Retype the opening lines of the listing below, ending with the line that contains "random.seed(7)", and leave out any pictures.

****************

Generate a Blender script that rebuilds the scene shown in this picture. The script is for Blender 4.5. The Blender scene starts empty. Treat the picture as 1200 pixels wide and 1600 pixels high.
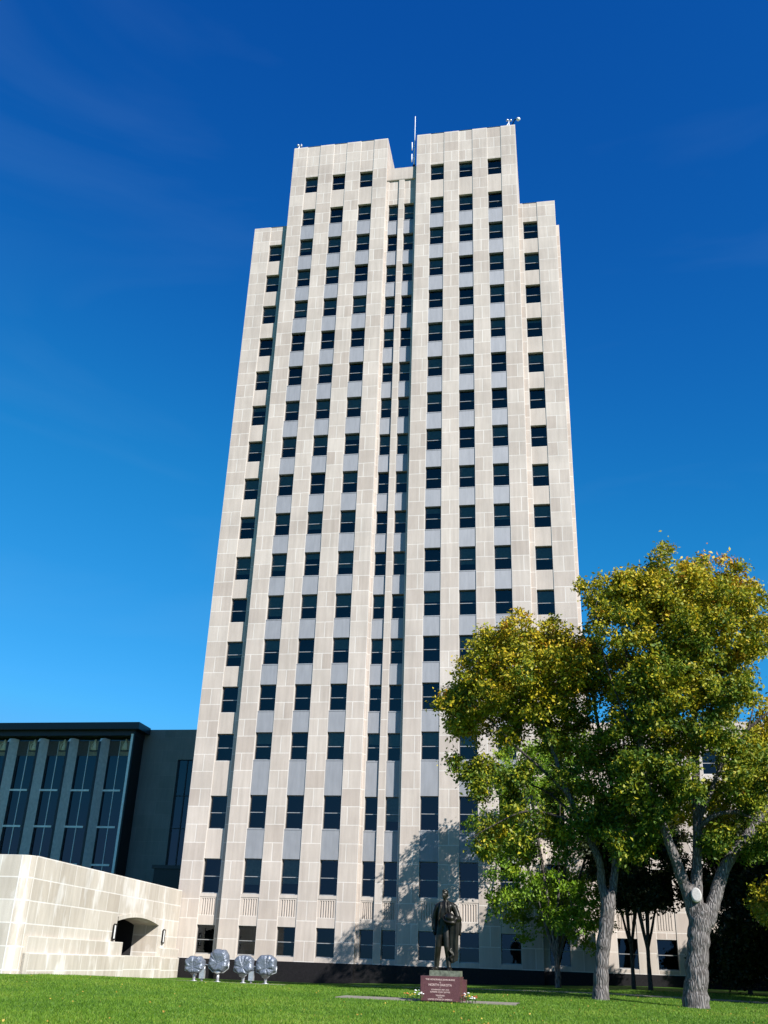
import bpy, bmesh, math, random
import numpy as np
from mathutils import Vector, Matrix

R = math.radians
C = bpy.context.scene.collection
scene = bpy.context.scene
random.seed(7)

# ------------------------------------------------------------------ camera
# the eye is the origin; X runs along the tower front, Y away from the camera, Z up
PITCH, ROLL, YAW, FPX = R(25.208), R(2.086), R(10.611), 1498.24
_fwd = Vector((-math.sin(YAW)*math.cos(PITCH), math.cos(YAW)*math.cos(PITCH), math.sin(PITCH)))
_r0 = Vector((math.cos(YAW), math.sin(YAW), 0))
_u0 = _r0.cross(_fwd)
RIGHT = _r0*math.cos(ROLL) + _u0*math.sin(ROLL)
UP = _u0*math.cos(ROLL) - _r0*math.sin(ROLL)
cam_d = bpy.data.cameras.new('camera')
cam = bpy.data.objects.new('camera', cam_d)
C.objects.link(cam)
cam_d.sensor_fit = 'VERTICAL'
cam_d.sensor_height = 36
cam_d.sensor_width = 27
cam_d.lens = FPX/1600*36
cam_d.clip_start = 0.1
cam_d.clip_end = 20000
mw = Matrix((RIGHT, UP, -_fwd)).transposed().to_4x4()
cam.matrix_world = mw
scene.camera = cam

# ------------------------------------------------------------------ light
SUN_AZ, SUN_EL = 50.0, 33.0           # degrees to the right of straight behind the camera axis (-Y), elevation
sd = Vector((math.sin(R(SUN_AZ))*math.cos(R(SUN_EL)), -math.cos(R(SUN_AZ))*math.cos(R(SUN_EL)), math.sin(R(SUN_EL))))
sun_l = bpy.data.lights.new('sun', 'SUN')
sun_l.energy = 5.0
sun_l.angle = R(0.53)
sun_l.color = (1.0, 0.962, 0.915)
sun = bpy.data.objects.new('sun', sun_l)
C.objects.link(sun)
sun.rotation_euler = sd.to_track_quat('Z', 'Y').to_euler()
world = bpy.data.worlds.new('World')
scene.world = world
world.use_nodes = True
wn, wl = world.node_tree.nodes, world.node_tree.links
bg = wn['Background']
sky = wn.new('ShaderNodeTexSky')
sky.sky_type = 'NISHITA'
sky.sun_disc = False
sky.sun_elevation = R(SUN_EL)
sky.sun_rotation = math.atan2(sd.x, sd.y)
sky.altitude = 500
sky.air_density = 1.0
sky.dust_density = 0.3
sky.ozone_density = 3.0
# clear dry-air sky: deepen each colour band of the sky towards the zenith, cap it near the sun to weaken the fill in shade
sep = wn.new('ShaderNodeSeparateColor'); com = wn.new('ShaderNodeCombineColor')
wl.new(sky.outputs[0], sep.inputs[0])
for ch, (ref, out_, pw, cap) in enumerate(((2.4, .60, 2.25, 1.45), (4.1, 3.62, 1.0, 1.0), (6.6, 7.7, .86, .95))):
    prev = sep.outputs[ch]
    for op, val in (('DIVIDE', ref), ('MINIMUM', cap), ('POWER', pw), ('MULTIPLY', out_)):
        q = wn.new('ShaderNodeMath'); q.operation = op; q.inputs[1].default_value = val
        wl.new(prev, q.inputs[0]); prev = q.outputs[0]
    if ch == 1:        # the green band thins out fastest overhead
        mr_ = wn.new('ShaderNodeMapRange'); mr_.interpolation_type = 'SMOOTHSTEP'
        mr_.inputs[1].default_value = .6; mr_.inputs[2].default_value = 2.1; mr_.inputs[3].default_value = .60; mr_.inputs[4].default_value = 1
        wl.new(sep.outputs[1], mr_.inputs[0])
        q = wn.new('ShaderNodeMath'); q.operation = 'MULTIPLY'; wl.new(prev, q.inputs[0]); wl.new(mr_.outputs[0], q.inputs[1]); prev = q.outputs[0]
    wl.new(prev, com.inputs[ch])
# a trace of thin cirrus
tcw = wn.new('ShaderNodeTexCoord'); mpw = wn.new('ShaderNodeMapping'); mpw.inputs['Scale'].default_value = (1.2, 1.2, 5.5); mpw.inputs['Rotation'].default_value = (.25, .1, 0)
wl.new(tcw.outputs['Generated'], mpw.inputs[0])
nzw = wn.new('ShaderNodeTexNoise'); nzw.inputs['Scale'].default_value = 1.6; nzw.inputs['Detail'].default_value = 5; nzw.inputs['Distortion'].default_value = .6
wl.new(mpw.outputs[0], nzw.inputs[0])
rw = wn.new('ShaderNodeMapRange'); rw.inputs[1].default_value = .52; rw.inputs[2].default_value = .80; rw.inputs[3].default_value = 0; rw.inputs[4].default_value = .06
wl.new(nzw.outputs['Fac'], rw.inputs[0])
mxw = wn.new('ShaderNodeMix'); mxw.data_type = 'RGBA'; mxw.inputs[7].default_value = (2.6, 4.4, 6.6, 1)
wl.new(rw.outputs[0], mxw.inputs[0]); wl.new(com.outputs[0], mxw.inputs[6])
wl.new(mxw.outputs[2], bg.inputs[0])
bg.inputs[1].default_value = 0.075
scene.view_settings.view_transform = 'Standard'
scene.view_settings.look = 'None'
scene.view_settings.exposure = 0.85
scene.view_settings.gamma = 1
scene.render.engine = 'CYCLES'
scene.cycles.max_bounces = 6
scene.cycles.transparent_max_bounces = 12

# ------------------------------------------------------------------ helpers
def at(px, py, Y):
    """point seen at photo pixel (px, py) on the plane at distance Y"""
    v = _fwd + RIGHT*((px-600)/FPX) + UP*((800-py)/FPX)
    return v*(Y/v.y)

def sstep(a, b, t):
    t = min(1, max(0, (t-a)/(b-a)))
    return t*t*(3-2*t)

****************

## Full response
Generate a Blender script that rebuilds the scene shown in this picture. The script is for Blender 4.5. The Blender scene starts empty. Treat the picture as 1200 pixels wide and 1600 pixels high.
import bpy, bmesh, math, random
import numpy as np
from mathutils import Vector, Matrix

R = math.radians
C = bpy.context.scene.collection
scene = bpy.context.scene
random.seed(7)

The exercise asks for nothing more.